▶ Given instruction
Leave the pictures out. Return all other data exactly.

----

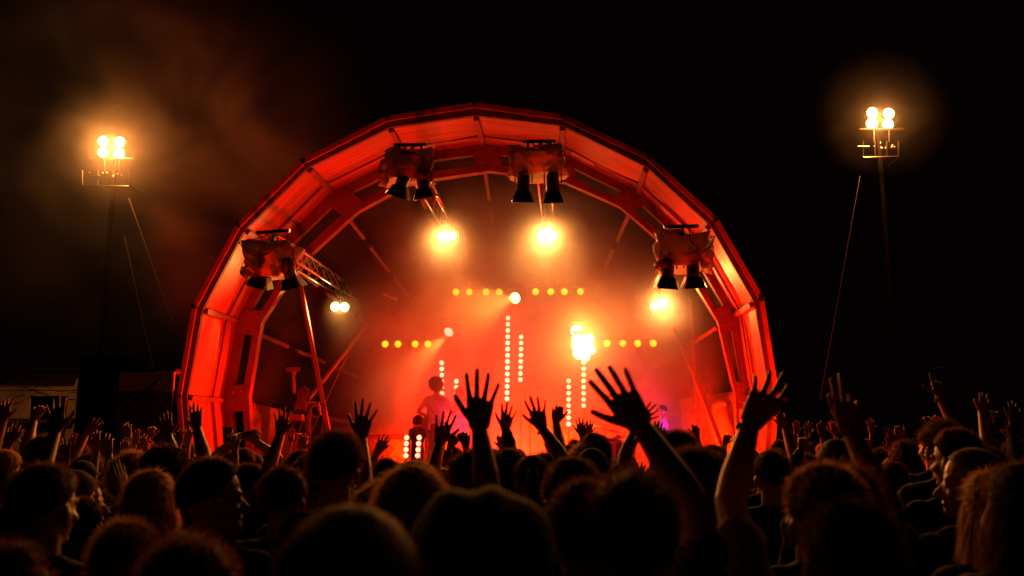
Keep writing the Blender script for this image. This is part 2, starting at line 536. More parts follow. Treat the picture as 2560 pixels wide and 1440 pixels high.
SM = {}
cx = st(1225, 800, 15.0)
SM['stage'] = smoke('stage_smoke', loc(-0.45, 15.1, 3.1), (4.15, 2.35, 3.75), 0.76, 0.75,
      'orange and red lit stage smoke filling the arch of the stage', lo=0.40, hi=0.66, floor=0.34, aniso=0.15, rot=(0, 0, -AYAW), core=0.6)
SM['top'] = smoke('stage_smoke', st(1235, 560, 14.7), (2.7, 1.5, 1.5), 0.34, 1.1,
      'golden smoke curling round the upper lamps under the roof', lo=0.36, hi=0.66, floor=0.15, aniso=0.1, rot=(0, 0, -AYAW), core=0.4, seed=7)
SM['left'] = smoke('drifting_smoke', at(330, 420, 16.5) + Vector((0, 0, 0.3)), (6.0, 3.2, 4.8), 0.055, 0.42,
      'dim brown smoke drifting into the night sky left of the stage roof', lo=0.40, hi=0.72, floor=0.05, aniso=0.1, rot=(0, R(18), 0), seed=3)
SM['hl'] = smoke('lamp_halo', at(278, 360, 14.8), (1.5, 1.0, 1.5), 0.07, 1.0,
      'haze puff added for the halo around the four lamps of the left mast', lo=0.3, hi=0.7, floor=0.3, aniso=0.6, seed=5)  # local haze added to give the left lamps their halo
SM['hr'] = smoke('lamp_halo', at(2205, 285, 14.8), (1.35, 1.0, 1.35), 0.09, 1.0,
      'haze puff added for the halo around the four lamps of the right mast', lo=0.3, hi=0.7, floor=0.3, aniso=0.6, seed=9)  # same added haze for the right lamps' halo

# ------------------------------------------------------------------ lighting booms (lattice trusses running front to back)
def boom(px, py, t0, t1, label):
    a = st(px, py, t0)
    root = empty('lattice_boom', a, label, 'truss', 'lattice booms reaching forward from the stage roof')
    h, w = 0.28, 0.20
    def P(s, kind):
        p = a + DAX * s
        return p if kind == 0 else p - ZAX * h + WAX * (w / 2 if kind == 1 else -w / 2)
    L = t1 - t0
    for kd in (0, 1, 2):
        m = MB(); m.tube([P(0, kd), P(L, kd)], 0.022, 8); m.build('chord', 'aluminium', root, smooth=True)
    n = int(L / 0.40)
    for i in range(n):
        s0, s1 = i * L / n, (i + 1) * L / n
        for kd in (1, 2):
            m = MB()
            m.tube([P(s0, 0), P((s0 + s1) / 2, kd)], 0.007, 5)
            m.tube([P((s0 + s1) / 2, kd), P(s1, 0)], 0.007, 5)
            m.build('lattice_bar', 'aluminium', root)
    m = MB(); m.tube([P(0, 0), P(0, 1)], 0.012, 6); m.tube([P(0, 0), P(0, 2)], 0.012, 6); m.tube([P(0, 1), P(0, 2)], 0.012, 6)
    m.build('end_frame', 'aluminium', root)
    return root
BOOMS = [(690, 584, 11.55, 16.6, 'lattice boom ending at the lowest left lamp cluster, the most visible boom'),
         (1030, 366, 11.55, 16.8, 'lattice boom over the stage ending at the lamp cluster left of the arch peak'),
         (1358, 360, 11.55, 16.8, 'lattice boom over the stage ending at the lamp cluster right of the arch peak'),
         (1703, 572, 11.55, 16.6, 'lattice boom ending behind the lowest right lamp cluster')]
for b in BOOMS: boom(*b)

# ------------------------------------------------------------------ front lamp clusters under rain covers
def par_can(parent, c, axis, r=0.086, L=0.22, side=WAX, doors=True):
    """c = middle of the mouth, axis = where the lamp points"""
    axis = Vector(axis).normalized(); s = side.normalized(); n_ = axis.cross(s).normalized(); s = n_.cross(axis)
    m = MB()
    m.tube([c - axis * L * 1.25, c - axis * L * 1.2, c - axis * L, c - axis * 0.02, c], [0.05, 0.065, r * 0.98, r, r * 1.06], 16)
    can = m.build('par_can', 'black_paint', parent, smooth=False)
    m = MB(); m.tube([c - axis * 0.005, c + axis * 0.006], r * 0.9, 16); m.build('lens', 'par_silver', can)
    ORIG[can.name] = ORIG[parent.name]
    if doors:
        f = r * 1.12
        for d1, d2, fl in ((s, n_, 0.4), (-s, n_, 0.4), (n_, s, 0.55), (-n_, s, 0.55)):
            h = 0.15
            a1 = c + d1 * f + d2 * f * 0.95; a2 = c + d1 * f - d2 * f * 0.95
            b1 = c + d1 * (f + h * fl) + d2 * f * 1.45 + axis * h
            b2 = c + d1 * (f + h * fl) - d2 * f * 1.45 + axis * h
            m = MB(); m.prism([a1, a2, b2, b1], d1 * 0.004); m.build('barn_door', 'black_paint', can)
    m = MB()
    m.tube([c - axis * L * 0.5 + s * (r + 0.03), c - axis * (L + 0.12) + s * (r + 0.03), c - axis * (L + 0.16),
            c - axis * (L + 0.12) - s * (r + 0.03), c - axis * L * 0.5 - s * (r + 0.03)], 0.009, 6)
    m.build('yoke', 'black_metal', parent)
    return can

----

▶ Problem solution
Keep writing the Blender script for this image. This is part 2, starting at line 536. More parts follow. Treat the picture as 2560 pixels wide and 1440 pixels high.
SM = {}
cx = st(1225, 800, 15.0)
SM['stage'] = smoke('stage_smoke', loc(-0.45, 15.1, 3.1), (4.15, 2.35, 3.75), 0.76, 0.75,
      'orange and red lit stage smoke filling the arch of the stage', lo=0.40, hi=0.66, floor=0.34, aniso=0.15, rot=(0, 0, -AYAW), core=0.6)
SM['top'] = smoke('stage_smoke', st(1235, 560, 14.7), (2.7, 1.5, 1.5), 0.34, 1.1,
      'golden smoke curling round the upper lamps under the roof', lo=0.36, hi=0.66, floor=0.15, aniso=0.1, rot=(0, 0, -AYAW), core=0.4, seed=7)
SM['left'] = smoke('drifting_smoke', at(330, 420, 16.5) + Vector((0, 0, 0.3)), (6.0, 3.2, 4.8), 0.055, 0.42,
      'dim brown smoke drifting into the night sky left of the stage roof', lo=0.40, hi=0.72, floor=0.05, aniso=0.1, rot=(0, R(18), 0), seed=3)
SM['hl'] = smoke('lamp_halo', at(278, 360, 14.8), (1.5, 1.0, 1.5), 0.07, 1.0,
      'haze puff added for the halo around the four lamps of the left mast', lo=0.3, hi=0.7, floor=0.3, aniso=0.6, seed=5)  # local haze added to give the left lamps their halo
SM['hr'] = smoke('lamp_halo', at(2205, 285, 14.8), (1.35, 1.0, 1.35), 0.09, 1.0,
      'haze puff added for the halo around the four lamps of the right mast', lo=0.3, hi=0.7, floor=0.3, aniso=0.6, seed=9)  # same added haze for the right lamps' halo

# ------------------------------------------------------------------ lighting booms (lattice trusses running front to back)
def boom(px, py, t0, t1, label):
    a = st(px, py, t0)
    root = empty('lattice_boom', a, label, 'truss', 'lattice booms reaching forward from the stage roof')
    h, w = 0.28, 0.20
    def P(s, kind):
        p = a + DAX * s
        return p if kind == 0 else p - ZAX * h + WAX * (w / 2 if kind == 1 else -w / 2)
    L = t1 - t0
    for kd in (0, 1, 2):
        m = MB(); m.tube([P(0, kd), P(L, kd)], 0.022, 8); m.build('chord', 'aluminium', root, smooth=True)
    n = int(L / 0.40)
    for i in range(n):
        s0, s1 = i * L / n, (i + 1) * L / n
        for kd in (1, 2):
            m = MB()
            m.tube([P(s0, 0), P((s0 + s1) / 2, kd)], 0.007, 5)
            m.tube([P((s0 + s1) / 2, kd), P(s1, 0)], 0.007, 5)
            m.build('lattice_bar', 'aluminium', root)
    m = MB(); m.tube([P(0, 0), P(0, 1)], 0.012, 6); m.tube([P(0, 0), P(0, 2)], 0.012, 6); m.tube([P(0, 1), P(0, 2)], 0.012, 6)
    m.build('end_frame', 'aluminium', root)
    return root
BOOMS = [(690, 584, 11.55, 16.6, 'lattice boom ending at the lowest left lamp cluster, the most visible boom'),
         (1030, 366, 11.55, 16.8, 'lattice boom over the stage ending at the lamp cluster left of the arch peak'),
         (1358, 360, 11.55, 16.8, 'lattice boom over the stage ending at the lamp cluster right of the arch peak'),
         (1703, 572, 11.55, 16.6, 'lattice boom ending behind the lowest right lamp cluster')]
for b in BOOMS: boom(*b)

# ------------------------------------------------------------------ front lamp clusters under rain covers
def par_can(parent, c, axis, r=0.086, L=0.22, side=WAX, doors=True):
    """c = middle of the mouth, axis = where the lamp points"""
    axis = Vector(axis).normalized(); s = side.normalized(); n_ = axis.cross(s).normalized(); s = n_.cross(axis)
    m = MB()
    m.tube([c - axis * L * 1.25, c - axis * L * 1.2, c - axis * L, c - axis * 0.02, c], [0.05, 0.065, r * 0.98, r, r * 1.06], 16)
    can = m.build('par_can', 'black_paint', parent, smooth=False)
    m = MB(); m.tube([c - axis * 0.005, c + axis * 0.006], r * 0.9, 16); m.build('lens', 'par_silver', can)
    ORIG[can.name] = ORIG[parent.name]
    if doors:
        f = r * 1.12
        for d1, d2, fl in ((s, n_, 0.4), (-s, n_, 0.4), (n_, s, 0.55), (-n_, s, 0.55)):
            h = 0.15
            a1 = c + d1 * f + d2 * f * 0.95; a2 = c + d1 * f - d2 * f * 0.95
            b1 = c + d1 * (f + h * fl) + d2 * f * 1.45 + axis * h
            b2 = c + d1 * (f + h * fl) - d2 * f * 1.45 + axis * h
            m = MB(); m.prism([a1, a2, b2, b1], d1 * 0.004); m.build('barn_door', 'black_paint', can)
    m = MB()
    m.tube([c - axis * L * 0.5 + s * (r + 0.03), c - axis * (L + 0.12) + s * (r + 0.03), c - axis * (L + 0.16),
            c - axis * (L + 0.12) - s * (r + 0.03), c - axis * L * 0.5 - s * (r + 0.03)], 0.009, 6)
    m.build('yoke', 'black_metal', parent)
    return can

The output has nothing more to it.